Back in 2011 I anticipated women writers co-opting the Red Pill and acknowledging what of it that serves their sexual strategy (Open Hypergamy) and in claiming authorship of the Red Pill they also claim the authority to define it in the ways that most fluidly serve the Feminine Imperative. The Purple Pill pushers will use what ever conveniently complements and reinforces their Blue Pill insecurities while sweeping the ugly, harsh, unflattering truth of the Red Pill aside or disqualifying them as the negativity of misogynistic complainers.

While I am humbled to be accounted as one of the Red Pill’s prominent writers I will never lay claim to having created it. The Red Pill in its truest sense belongs to the collective that has contributed to it as a whole. It belongs to the men who’ve fostered it, who’ve risked their livelihoods and families apart from it to make other men aware; it belongs to those who understand that its objectivity is what’s kept it open and honest, discussable and debatable.
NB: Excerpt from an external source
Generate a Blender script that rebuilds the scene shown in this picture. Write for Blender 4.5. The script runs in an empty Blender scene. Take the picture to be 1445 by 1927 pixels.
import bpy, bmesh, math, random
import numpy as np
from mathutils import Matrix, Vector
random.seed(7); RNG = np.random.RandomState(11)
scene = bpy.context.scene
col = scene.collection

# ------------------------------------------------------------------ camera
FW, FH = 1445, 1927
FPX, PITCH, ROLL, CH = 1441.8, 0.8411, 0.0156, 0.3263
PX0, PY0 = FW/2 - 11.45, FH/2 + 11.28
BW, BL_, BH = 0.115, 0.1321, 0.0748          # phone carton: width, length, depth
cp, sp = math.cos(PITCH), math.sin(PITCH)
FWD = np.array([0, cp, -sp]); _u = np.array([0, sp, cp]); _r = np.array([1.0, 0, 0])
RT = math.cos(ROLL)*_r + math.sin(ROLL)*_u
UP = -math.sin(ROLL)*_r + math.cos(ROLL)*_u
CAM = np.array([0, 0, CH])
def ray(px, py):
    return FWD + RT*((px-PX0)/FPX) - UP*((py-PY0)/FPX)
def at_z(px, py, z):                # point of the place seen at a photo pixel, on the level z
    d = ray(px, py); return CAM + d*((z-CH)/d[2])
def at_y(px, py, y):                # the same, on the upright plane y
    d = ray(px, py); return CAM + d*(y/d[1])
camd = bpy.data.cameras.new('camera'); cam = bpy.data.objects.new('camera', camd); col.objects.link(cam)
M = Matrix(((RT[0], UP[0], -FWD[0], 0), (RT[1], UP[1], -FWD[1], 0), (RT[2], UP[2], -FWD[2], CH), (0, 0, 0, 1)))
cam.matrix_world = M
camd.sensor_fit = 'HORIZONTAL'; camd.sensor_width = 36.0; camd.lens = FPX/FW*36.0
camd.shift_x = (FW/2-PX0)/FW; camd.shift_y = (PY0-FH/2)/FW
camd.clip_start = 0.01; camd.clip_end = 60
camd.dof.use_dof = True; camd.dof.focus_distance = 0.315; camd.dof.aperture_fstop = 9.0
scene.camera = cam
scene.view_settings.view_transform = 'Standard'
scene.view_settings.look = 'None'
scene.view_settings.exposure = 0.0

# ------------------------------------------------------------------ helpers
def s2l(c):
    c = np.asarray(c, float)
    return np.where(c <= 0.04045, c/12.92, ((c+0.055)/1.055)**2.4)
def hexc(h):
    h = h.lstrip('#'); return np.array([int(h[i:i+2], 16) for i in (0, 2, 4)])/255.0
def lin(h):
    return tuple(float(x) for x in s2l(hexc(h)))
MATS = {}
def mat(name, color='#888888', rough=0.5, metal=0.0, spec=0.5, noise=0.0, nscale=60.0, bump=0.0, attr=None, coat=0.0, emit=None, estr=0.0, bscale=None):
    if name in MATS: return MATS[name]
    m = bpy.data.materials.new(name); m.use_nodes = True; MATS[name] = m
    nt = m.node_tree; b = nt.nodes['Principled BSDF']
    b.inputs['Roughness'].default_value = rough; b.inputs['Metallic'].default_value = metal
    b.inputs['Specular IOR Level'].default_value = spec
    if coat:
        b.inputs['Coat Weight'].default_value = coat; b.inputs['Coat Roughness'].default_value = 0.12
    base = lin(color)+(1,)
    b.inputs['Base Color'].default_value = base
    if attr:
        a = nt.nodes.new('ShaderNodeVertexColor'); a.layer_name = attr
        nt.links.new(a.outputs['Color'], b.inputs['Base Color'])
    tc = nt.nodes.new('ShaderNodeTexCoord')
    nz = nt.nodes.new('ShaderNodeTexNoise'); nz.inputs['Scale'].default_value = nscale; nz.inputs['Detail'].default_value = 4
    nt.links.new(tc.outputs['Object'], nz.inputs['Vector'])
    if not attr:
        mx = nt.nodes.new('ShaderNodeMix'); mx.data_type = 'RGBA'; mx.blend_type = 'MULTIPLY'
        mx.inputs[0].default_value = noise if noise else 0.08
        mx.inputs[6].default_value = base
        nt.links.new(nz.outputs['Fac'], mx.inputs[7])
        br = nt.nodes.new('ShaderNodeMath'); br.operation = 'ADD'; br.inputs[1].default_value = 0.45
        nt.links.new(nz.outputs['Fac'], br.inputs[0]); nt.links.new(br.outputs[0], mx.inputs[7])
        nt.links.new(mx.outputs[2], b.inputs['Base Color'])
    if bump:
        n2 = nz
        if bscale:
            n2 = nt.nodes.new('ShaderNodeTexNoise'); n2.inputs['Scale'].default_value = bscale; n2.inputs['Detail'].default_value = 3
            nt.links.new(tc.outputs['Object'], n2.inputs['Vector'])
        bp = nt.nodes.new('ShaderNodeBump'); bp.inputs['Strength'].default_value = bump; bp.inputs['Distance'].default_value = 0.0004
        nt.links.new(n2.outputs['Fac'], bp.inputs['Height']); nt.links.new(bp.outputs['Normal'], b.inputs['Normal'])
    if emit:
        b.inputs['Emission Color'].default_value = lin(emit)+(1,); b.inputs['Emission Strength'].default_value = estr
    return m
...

At the Man In Demand conference in Vegas I opened my talk by asking those seated what they believed the Red Pill was. I did so because I believe that in the coming years there will be a concerted effort to claim authorship and definition rights to the “Red Pill”, and it’s important for anyone identifying as being Red Pill aware to acknowledge that what we’re a part of is a collective experience. We are, we become, the developments of a totality of men’s experiences across the world.

Beware of any man or woman attempting to lay claims of ownership of the Red Pill. Beware of anyone defining this awareness, distorting these truths, to accommodate their narratives.